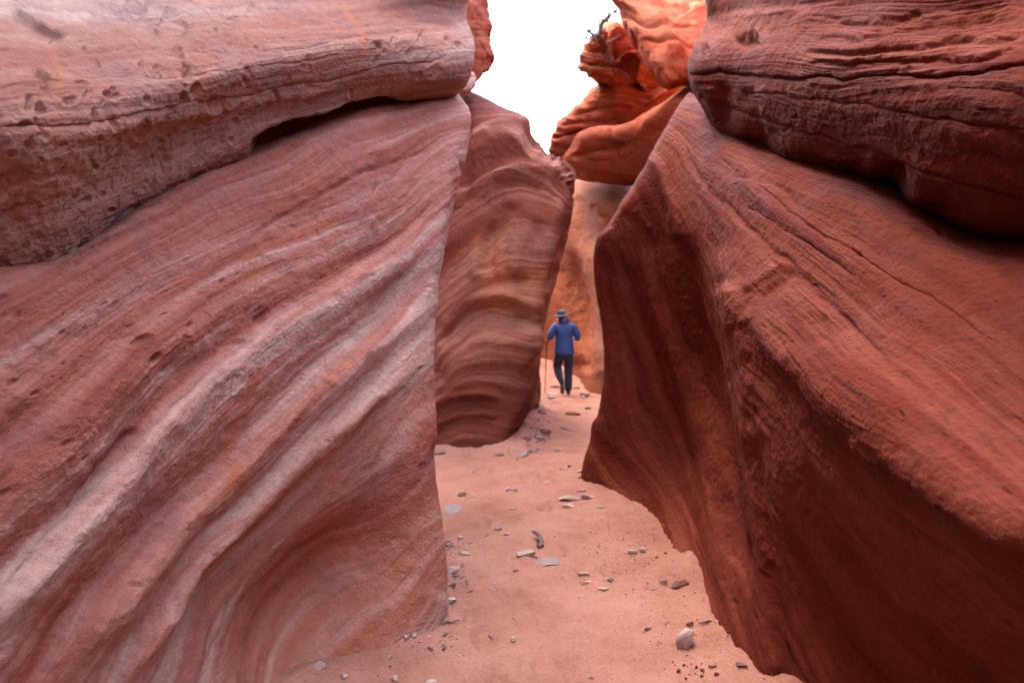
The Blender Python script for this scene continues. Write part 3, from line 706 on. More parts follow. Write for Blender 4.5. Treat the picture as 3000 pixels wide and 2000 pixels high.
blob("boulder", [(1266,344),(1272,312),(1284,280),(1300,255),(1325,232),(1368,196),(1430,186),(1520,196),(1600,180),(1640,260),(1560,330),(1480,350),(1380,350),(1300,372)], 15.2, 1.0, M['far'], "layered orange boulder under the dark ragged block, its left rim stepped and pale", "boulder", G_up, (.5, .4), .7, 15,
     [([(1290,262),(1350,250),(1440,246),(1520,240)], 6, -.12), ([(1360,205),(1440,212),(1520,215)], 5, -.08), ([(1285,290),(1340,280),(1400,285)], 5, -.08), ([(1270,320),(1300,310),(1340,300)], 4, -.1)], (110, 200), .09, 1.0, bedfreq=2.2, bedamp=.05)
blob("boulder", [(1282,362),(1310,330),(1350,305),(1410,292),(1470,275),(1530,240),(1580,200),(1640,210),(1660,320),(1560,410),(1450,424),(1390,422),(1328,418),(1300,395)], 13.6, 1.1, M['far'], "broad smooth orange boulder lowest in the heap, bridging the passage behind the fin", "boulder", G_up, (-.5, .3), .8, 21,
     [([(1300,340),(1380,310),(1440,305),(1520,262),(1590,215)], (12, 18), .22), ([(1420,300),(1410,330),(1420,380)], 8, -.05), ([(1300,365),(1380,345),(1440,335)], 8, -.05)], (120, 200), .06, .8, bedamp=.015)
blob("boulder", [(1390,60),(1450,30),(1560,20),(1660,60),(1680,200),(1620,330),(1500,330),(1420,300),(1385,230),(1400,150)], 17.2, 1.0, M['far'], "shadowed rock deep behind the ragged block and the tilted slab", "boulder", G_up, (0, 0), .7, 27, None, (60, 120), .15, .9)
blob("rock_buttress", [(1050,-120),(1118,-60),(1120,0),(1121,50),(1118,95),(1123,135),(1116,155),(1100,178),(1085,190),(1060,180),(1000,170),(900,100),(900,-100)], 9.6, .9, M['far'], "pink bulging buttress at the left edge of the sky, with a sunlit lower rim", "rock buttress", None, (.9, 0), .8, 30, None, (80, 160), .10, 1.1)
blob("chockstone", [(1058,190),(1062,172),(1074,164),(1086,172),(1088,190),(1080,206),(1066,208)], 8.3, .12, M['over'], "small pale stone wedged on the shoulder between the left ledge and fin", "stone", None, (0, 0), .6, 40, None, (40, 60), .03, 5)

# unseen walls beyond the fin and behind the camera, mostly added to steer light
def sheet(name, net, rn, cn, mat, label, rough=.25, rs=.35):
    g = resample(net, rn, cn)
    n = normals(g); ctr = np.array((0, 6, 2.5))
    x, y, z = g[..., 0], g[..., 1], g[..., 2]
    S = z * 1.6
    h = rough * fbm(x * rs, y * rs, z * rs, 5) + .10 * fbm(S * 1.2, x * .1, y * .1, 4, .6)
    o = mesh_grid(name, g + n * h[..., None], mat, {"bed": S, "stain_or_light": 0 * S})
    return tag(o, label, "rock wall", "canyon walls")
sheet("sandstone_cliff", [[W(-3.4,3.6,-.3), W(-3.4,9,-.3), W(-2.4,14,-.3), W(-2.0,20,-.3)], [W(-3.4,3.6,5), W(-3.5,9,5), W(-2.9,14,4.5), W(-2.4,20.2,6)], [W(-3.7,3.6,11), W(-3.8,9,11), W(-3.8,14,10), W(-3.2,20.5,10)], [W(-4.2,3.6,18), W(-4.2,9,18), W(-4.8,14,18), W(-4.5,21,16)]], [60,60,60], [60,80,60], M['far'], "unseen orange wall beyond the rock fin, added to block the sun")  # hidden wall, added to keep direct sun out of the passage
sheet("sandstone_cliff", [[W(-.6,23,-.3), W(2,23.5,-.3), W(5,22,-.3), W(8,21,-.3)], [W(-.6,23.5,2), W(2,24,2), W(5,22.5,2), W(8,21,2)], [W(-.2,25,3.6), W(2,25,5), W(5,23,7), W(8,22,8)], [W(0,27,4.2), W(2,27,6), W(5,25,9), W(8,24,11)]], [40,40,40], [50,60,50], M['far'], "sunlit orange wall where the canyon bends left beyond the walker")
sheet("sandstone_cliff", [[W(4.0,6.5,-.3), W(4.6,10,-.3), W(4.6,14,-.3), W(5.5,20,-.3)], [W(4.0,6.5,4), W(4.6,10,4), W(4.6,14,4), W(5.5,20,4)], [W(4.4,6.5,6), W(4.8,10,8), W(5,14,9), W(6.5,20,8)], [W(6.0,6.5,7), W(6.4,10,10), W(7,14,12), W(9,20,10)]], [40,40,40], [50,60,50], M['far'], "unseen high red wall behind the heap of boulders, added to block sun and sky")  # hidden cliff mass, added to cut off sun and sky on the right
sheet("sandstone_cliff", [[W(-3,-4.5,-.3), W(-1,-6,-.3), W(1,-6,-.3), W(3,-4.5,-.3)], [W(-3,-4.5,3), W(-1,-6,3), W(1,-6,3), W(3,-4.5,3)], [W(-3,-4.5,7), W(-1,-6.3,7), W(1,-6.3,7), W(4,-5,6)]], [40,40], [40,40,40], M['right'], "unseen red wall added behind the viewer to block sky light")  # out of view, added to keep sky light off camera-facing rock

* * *

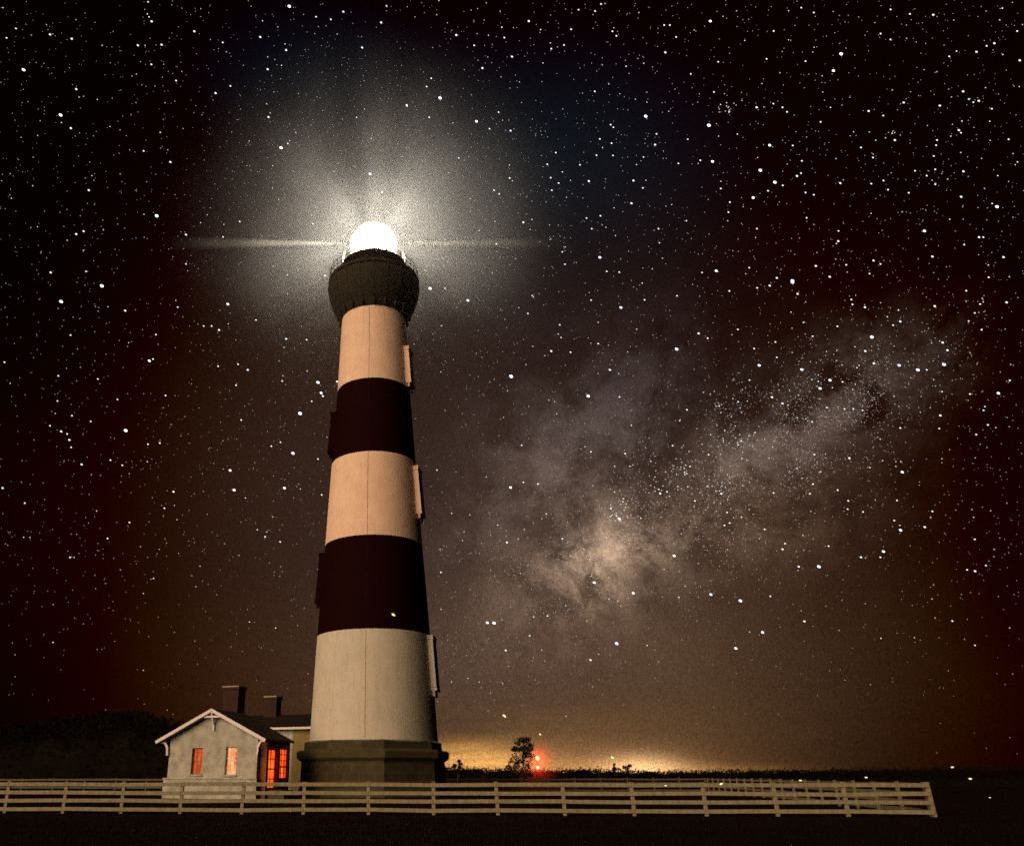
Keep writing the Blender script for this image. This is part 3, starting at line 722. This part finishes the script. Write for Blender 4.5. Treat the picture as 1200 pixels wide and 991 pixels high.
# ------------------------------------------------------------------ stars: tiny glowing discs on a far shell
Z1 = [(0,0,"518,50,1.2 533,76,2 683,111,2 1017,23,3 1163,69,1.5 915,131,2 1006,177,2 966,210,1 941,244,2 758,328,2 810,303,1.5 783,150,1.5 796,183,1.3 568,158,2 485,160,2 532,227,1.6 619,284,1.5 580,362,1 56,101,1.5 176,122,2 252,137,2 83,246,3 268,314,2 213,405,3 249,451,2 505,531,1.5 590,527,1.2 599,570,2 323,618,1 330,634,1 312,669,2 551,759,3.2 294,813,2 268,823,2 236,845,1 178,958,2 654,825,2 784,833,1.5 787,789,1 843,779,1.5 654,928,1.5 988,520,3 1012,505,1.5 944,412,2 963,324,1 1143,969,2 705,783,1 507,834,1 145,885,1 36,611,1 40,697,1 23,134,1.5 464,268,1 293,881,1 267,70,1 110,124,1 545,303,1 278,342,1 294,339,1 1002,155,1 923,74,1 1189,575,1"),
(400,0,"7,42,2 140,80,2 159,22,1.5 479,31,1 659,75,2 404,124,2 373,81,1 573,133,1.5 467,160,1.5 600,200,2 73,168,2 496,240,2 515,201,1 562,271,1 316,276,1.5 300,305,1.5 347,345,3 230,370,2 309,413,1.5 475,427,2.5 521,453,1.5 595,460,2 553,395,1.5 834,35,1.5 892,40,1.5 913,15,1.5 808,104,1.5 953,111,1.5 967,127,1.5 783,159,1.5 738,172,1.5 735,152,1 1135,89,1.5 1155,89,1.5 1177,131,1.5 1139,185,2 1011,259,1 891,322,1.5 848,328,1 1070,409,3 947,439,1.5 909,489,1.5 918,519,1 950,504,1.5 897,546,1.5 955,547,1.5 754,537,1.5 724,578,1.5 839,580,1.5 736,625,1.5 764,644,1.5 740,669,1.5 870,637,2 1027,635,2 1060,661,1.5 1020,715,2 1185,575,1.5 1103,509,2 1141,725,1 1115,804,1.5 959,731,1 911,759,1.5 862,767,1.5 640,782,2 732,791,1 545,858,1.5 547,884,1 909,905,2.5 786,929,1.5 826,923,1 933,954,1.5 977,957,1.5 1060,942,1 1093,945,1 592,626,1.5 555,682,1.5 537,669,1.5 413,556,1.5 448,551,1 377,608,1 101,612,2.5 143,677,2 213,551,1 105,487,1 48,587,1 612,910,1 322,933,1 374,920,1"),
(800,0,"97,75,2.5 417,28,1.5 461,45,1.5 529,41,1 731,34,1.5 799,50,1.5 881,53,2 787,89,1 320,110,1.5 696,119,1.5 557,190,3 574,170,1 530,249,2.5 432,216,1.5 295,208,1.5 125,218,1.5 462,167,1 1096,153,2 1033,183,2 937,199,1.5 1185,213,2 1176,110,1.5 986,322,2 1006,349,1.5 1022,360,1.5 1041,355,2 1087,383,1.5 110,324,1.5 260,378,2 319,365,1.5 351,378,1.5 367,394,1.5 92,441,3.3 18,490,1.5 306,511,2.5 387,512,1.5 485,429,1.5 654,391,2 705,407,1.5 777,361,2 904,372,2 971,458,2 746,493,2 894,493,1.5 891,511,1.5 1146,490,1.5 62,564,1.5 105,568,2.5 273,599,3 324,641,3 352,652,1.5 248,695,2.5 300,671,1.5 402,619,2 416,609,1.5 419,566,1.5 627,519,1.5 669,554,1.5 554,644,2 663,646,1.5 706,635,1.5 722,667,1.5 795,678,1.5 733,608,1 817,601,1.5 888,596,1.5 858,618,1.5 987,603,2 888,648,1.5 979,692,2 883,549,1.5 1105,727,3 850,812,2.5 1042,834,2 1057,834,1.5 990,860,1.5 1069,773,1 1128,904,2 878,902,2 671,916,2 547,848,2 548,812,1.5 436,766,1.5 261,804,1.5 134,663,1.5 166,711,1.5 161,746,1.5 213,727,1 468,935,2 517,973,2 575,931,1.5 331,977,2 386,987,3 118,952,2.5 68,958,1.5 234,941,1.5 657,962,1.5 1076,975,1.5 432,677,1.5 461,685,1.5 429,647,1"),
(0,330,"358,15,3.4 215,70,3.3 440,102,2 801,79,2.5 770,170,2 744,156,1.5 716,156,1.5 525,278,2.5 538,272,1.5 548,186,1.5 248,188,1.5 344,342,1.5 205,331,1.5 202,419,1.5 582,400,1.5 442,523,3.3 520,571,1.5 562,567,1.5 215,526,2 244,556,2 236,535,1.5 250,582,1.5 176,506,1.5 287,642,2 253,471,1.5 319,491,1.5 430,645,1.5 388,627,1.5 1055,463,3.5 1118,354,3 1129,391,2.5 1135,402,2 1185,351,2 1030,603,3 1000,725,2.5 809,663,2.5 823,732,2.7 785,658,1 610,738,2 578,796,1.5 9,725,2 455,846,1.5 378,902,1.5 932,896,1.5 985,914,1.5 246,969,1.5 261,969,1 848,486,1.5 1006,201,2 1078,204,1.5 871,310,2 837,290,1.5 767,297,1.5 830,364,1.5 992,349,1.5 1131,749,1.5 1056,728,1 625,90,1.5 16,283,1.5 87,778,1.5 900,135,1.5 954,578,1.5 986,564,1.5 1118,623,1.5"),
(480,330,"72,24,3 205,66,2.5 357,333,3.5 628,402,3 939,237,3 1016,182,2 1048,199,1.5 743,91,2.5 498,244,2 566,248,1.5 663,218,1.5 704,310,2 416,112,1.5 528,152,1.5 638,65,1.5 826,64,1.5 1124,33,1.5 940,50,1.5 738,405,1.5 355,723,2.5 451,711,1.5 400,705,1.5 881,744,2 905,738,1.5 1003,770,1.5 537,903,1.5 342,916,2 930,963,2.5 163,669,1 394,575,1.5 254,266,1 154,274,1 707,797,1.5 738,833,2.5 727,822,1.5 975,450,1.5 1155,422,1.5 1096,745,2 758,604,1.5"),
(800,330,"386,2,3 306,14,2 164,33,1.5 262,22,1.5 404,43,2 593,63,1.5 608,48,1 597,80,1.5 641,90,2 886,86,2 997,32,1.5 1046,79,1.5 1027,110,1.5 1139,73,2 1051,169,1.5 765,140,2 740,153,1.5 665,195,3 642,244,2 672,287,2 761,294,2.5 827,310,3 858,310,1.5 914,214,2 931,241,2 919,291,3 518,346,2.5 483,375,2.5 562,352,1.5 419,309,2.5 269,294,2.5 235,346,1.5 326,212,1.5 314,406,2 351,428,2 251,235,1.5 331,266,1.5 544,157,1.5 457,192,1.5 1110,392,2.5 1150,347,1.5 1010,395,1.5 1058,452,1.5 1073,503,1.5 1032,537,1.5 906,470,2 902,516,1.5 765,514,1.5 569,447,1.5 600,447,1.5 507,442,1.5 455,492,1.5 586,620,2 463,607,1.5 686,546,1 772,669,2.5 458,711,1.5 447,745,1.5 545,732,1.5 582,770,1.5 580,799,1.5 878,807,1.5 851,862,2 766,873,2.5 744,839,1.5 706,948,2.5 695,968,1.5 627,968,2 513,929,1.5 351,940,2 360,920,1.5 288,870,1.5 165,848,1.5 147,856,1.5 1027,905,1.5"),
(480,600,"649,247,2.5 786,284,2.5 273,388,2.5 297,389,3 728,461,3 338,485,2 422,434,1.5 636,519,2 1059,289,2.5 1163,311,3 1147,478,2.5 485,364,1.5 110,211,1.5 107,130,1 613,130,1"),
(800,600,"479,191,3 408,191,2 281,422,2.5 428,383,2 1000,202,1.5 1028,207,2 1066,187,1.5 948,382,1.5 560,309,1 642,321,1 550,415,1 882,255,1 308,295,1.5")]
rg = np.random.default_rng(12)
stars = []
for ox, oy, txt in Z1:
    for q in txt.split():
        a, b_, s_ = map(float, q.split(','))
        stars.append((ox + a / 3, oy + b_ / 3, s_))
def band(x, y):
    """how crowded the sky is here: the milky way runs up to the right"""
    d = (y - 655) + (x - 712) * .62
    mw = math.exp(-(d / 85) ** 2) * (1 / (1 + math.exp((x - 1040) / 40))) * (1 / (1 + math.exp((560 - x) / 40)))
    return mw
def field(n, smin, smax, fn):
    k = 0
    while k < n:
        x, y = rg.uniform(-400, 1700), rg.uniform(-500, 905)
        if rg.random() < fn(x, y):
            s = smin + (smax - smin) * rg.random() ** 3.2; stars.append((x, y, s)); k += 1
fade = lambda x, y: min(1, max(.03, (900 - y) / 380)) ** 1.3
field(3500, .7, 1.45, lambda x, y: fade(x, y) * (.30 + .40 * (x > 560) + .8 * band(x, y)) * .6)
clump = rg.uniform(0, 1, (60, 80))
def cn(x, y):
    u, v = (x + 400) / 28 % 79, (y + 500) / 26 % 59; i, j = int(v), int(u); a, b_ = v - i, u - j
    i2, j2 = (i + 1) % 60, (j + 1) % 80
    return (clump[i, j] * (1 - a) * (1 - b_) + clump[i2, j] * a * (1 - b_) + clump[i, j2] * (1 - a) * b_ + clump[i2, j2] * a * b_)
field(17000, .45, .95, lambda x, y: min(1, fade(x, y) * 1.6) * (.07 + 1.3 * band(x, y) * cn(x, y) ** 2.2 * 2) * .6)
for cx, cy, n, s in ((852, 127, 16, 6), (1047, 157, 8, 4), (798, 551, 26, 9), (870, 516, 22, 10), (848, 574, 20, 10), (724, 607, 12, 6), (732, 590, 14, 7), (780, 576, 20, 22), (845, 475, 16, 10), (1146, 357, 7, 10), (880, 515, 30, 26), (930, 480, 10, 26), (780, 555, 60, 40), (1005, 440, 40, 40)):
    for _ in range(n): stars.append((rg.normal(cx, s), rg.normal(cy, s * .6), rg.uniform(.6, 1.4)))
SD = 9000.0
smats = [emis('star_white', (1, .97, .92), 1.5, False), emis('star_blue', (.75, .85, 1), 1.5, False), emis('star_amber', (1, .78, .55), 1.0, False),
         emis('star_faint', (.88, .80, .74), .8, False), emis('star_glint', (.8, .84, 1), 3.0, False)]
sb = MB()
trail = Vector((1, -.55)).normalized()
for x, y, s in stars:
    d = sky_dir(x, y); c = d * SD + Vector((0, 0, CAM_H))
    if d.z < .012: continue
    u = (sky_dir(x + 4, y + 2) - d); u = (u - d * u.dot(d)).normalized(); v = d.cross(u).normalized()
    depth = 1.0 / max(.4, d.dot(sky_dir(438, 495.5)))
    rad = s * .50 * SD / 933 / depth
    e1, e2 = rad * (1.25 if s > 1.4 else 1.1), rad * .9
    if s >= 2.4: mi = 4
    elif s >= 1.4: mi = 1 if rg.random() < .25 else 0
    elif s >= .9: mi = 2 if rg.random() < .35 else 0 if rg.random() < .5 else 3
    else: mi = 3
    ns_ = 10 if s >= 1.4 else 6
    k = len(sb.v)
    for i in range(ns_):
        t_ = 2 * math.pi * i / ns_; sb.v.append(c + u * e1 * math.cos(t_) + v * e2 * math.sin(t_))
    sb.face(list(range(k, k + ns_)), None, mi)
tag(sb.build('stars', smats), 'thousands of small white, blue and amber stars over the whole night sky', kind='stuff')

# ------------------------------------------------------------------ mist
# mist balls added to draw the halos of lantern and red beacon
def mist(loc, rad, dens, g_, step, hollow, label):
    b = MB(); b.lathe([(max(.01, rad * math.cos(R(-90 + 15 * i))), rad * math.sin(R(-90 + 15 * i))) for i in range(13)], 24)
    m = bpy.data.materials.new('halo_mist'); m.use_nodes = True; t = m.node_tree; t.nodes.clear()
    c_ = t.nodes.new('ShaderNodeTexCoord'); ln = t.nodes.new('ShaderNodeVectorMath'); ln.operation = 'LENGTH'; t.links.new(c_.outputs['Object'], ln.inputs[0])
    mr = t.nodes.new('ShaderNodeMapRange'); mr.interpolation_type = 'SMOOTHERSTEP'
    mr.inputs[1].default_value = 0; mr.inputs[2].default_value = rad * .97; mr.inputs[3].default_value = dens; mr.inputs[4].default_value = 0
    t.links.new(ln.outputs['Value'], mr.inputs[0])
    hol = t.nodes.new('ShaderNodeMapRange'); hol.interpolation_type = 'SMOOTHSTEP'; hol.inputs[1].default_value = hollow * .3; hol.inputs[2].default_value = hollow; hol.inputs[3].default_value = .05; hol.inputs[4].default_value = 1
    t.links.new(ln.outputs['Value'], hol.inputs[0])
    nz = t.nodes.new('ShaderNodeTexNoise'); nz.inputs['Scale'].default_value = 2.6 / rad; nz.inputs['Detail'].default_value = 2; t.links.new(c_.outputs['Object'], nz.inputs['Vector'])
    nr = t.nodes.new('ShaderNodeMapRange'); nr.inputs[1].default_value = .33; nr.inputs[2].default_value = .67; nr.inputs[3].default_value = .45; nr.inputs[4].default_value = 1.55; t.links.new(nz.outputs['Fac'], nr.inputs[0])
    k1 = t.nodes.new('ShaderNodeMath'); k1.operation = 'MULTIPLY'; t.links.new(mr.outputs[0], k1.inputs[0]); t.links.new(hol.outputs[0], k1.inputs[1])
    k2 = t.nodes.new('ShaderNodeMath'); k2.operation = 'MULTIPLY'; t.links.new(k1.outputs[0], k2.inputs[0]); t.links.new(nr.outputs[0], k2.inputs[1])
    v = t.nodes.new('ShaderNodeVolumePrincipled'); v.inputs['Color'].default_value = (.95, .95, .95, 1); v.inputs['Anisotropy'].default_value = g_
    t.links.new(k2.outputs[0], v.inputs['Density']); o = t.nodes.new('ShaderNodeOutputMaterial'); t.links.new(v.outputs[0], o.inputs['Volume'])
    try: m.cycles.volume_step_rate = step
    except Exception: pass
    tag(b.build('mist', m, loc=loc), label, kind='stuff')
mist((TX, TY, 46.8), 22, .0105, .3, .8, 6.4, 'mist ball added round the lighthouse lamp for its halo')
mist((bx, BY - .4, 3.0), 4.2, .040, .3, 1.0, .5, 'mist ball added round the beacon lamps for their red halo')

- [WHAT NEEDS TO BE DONE]: Using the entries above, return each line in which the word "Treat" occurs.

- [COMPLETED EXERCISE]:
The Blender Python script for this scene continues. Write part 3, from line 706 on. More parts follow. Write for Blender 4.5. Treat the picture as 3000 pixels wide and 2000 pixels high.
Keep writing the Blender script for this image. This is part 3, starting at line 722. This part finishes the script. Write for Blender 4.5. Treat the picture as 1200 pixels wide and 991 pixels high.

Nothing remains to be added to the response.